■ GIVEN REQUEST ■
Reproduce exactly, with no pictures, each line from the opening of the material down through the line containing "bev=.5); b.build('roller_plate', PJ)".

↓↓↓

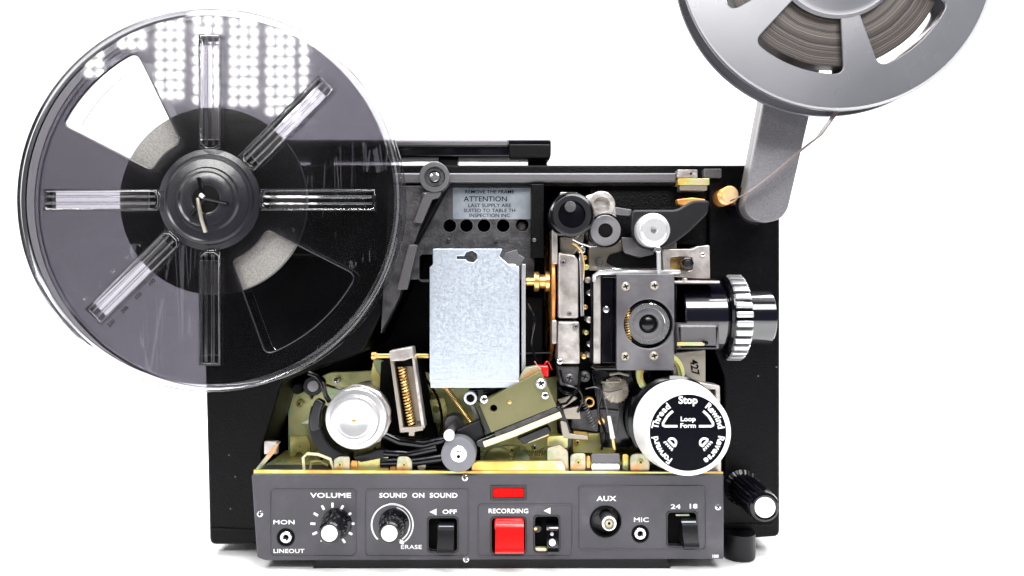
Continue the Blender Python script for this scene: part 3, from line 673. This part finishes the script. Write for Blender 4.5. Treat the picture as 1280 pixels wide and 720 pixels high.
b = MB(); b.plate(M['steel'], fil([(776, 296), (812, 300), (818, 318), (800, 322), (780, 316)], 3), 14, 18, bev=.5); b.build('roller_plate', PJ)

# ---------------------------------------------------------------- mode dial
dx, dy, DY = 860, 541, -24
kc = W(dx, dy, DY); s0 = sc(DY)
b = MB(); R = 54.5 * s0
b.lathe(M['white'], kc, (0, 1, 0), [(0, .5), (47 * s0, .5), (48.5 * s0, 0), (R - 1, 0), (R - .2, .7), (R, 2), (R + .9, 12), (R + 2.6, 20), (R + 2.8, 21.5), (R + 1.5, 22.5), (0, 22.5)], 96)
DIAL = b.build('mode_dial', PJ)
b = MB(); b.lathe(M['gloss'], kc + Vector((0, 23, 0)) * MM, (0, 1, 0), [(0, 0), (26, 0), (27.5, 1.5), (27.5, 8), (29.5, 9), (29.5, 22)], 72); b.build('dial_collar', DIAL)
b = MB(); b.cyl(M['inkblack'], dx, dy, DY + .1, DY + .6, 47.8, .1, 96); b.build('dial_face', DIAL)
b = MB(); TY = DY - .02
def arctext(t, a0, a1, r, size):
    w = {'w': 1.35, 'm': 1.4, 'i': .5, 'r': .75, 't': .75, 'v': 1.0}; ws = [w.get(c, 1.0) for c in t]; tot = sum(ws) - ws[0] / 2 - ws[-1] / 2; acc = -ws[0] / 2
    for c, q in zip(t, ws):
        a = a0 + (a1 - a0) * (acc + q / 2) / tot; acc += q
        b.text(M['ink'], c, dx + r * math.cos(math.radians(a)), dy - r * math.sin(math.radians(a)), TY, size, rot=a - 90, bold=.9, thick=.08)
b.text(M['ink'], 'Stop', dx, dy - 40.5, TY, 13, bold=.9, thick=.08)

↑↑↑

■ RESPONSE TO THE EXERCISE ■
Continue the Blender Python script for this scene: part 3, from line 673. This part finishes the script. Write for Blender 4.5. Treat the picture as 1280 pixels wide and 720 pixels high.
b = MB(); b.plate(M['steel'], fil([(776, 296), (812, 300), (818, 318), (800, 322), (780, 316)], 3), 14, 18, bev=.5); b.build('roller_plate', PJ)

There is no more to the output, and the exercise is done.